> **Task to carry out**: Copy exactly the lines from the one containing "were 1849x1988 pixels." through the one containing "R = math.radians", both included, and leave out any pictures.

> **Material for the task**:
-=-=-=-=-

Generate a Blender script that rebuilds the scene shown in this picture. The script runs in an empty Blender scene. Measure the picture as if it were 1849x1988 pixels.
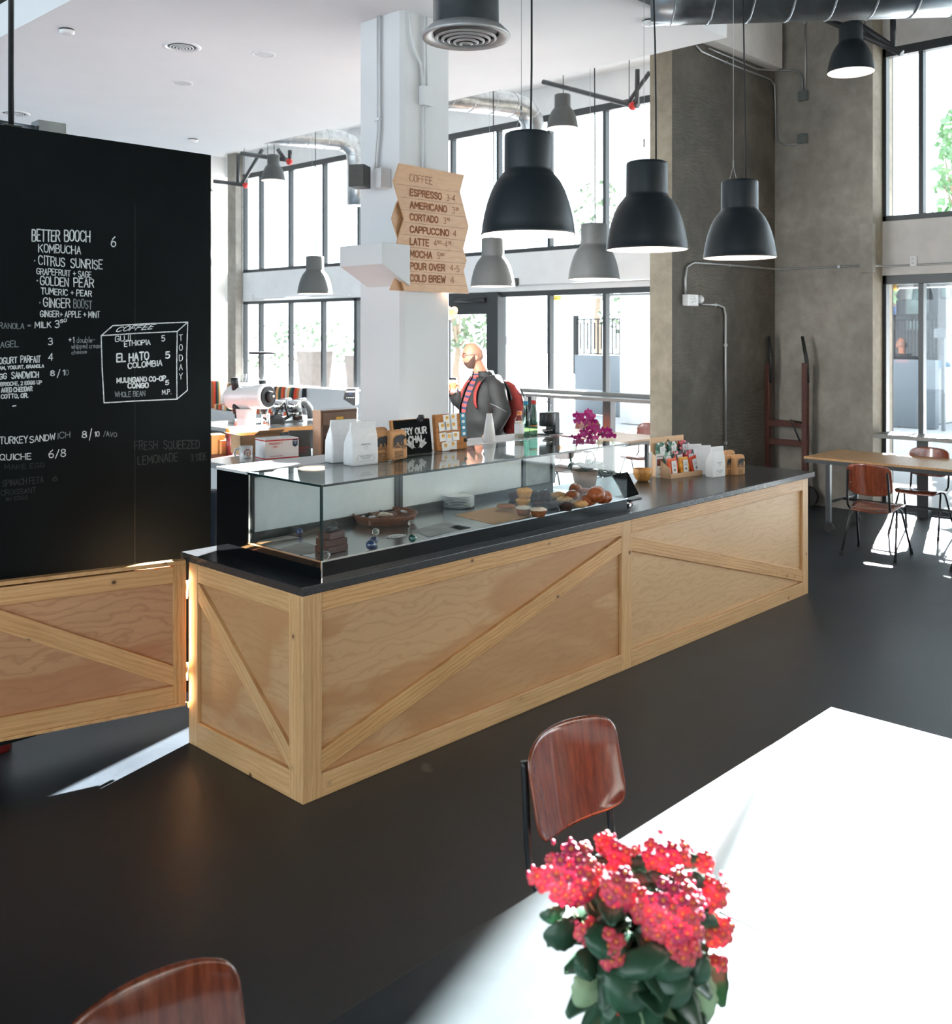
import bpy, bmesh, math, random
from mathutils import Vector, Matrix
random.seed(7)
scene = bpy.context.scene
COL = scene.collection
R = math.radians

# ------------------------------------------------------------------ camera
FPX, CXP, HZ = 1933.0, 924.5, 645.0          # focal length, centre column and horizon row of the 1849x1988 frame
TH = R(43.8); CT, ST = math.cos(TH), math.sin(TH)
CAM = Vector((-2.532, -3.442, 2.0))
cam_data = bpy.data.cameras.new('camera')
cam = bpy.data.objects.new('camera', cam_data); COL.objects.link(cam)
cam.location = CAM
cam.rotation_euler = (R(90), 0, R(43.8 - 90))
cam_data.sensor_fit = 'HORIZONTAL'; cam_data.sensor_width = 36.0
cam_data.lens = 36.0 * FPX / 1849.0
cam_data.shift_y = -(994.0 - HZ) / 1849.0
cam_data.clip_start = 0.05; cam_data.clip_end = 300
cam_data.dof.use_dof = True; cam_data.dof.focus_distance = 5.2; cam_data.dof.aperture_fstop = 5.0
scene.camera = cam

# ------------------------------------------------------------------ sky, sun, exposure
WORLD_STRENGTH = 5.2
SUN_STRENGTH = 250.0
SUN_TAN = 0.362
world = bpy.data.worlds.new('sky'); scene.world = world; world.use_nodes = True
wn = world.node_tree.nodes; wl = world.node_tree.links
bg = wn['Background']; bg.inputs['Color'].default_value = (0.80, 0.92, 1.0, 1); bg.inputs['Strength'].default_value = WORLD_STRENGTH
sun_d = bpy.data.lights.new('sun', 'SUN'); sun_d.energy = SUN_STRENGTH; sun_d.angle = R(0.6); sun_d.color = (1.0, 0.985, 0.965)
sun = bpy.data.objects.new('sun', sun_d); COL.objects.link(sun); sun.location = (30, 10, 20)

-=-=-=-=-

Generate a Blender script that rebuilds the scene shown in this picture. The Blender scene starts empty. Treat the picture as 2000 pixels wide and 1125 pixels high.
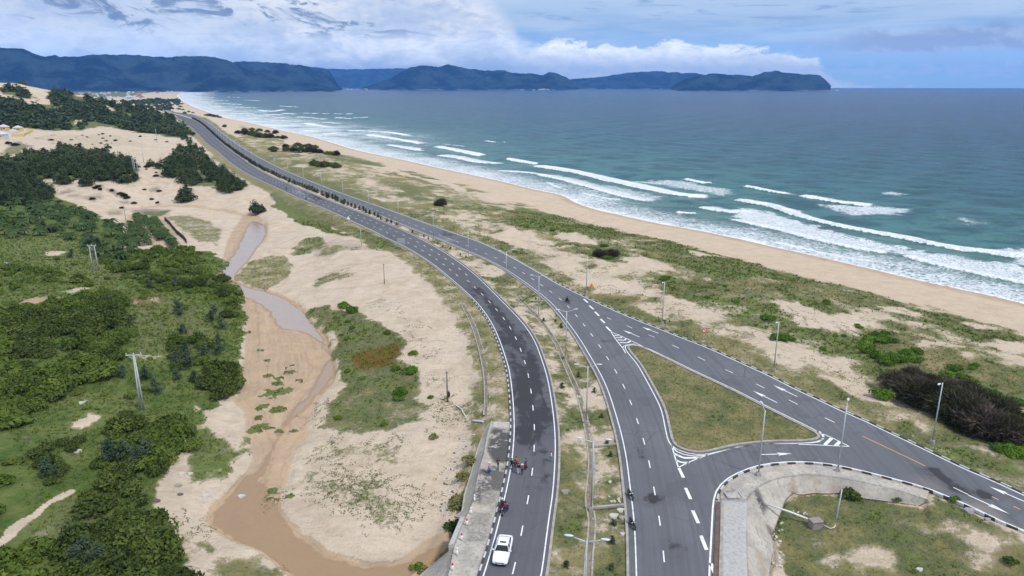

-=-=-=-=-

> **Answer to this problem**:
Generate a Blender script that rebuilds the scene shown in this picture. The script runs in an empty Blender scene. Measure the picture as if it were 1849x1988 pixels.
import bpy, bmesh, math, random
from mathutils import Vector, Matrix
random.seed(7)
scene = bpy.context.scene
COL = scene.collection
R = math.radians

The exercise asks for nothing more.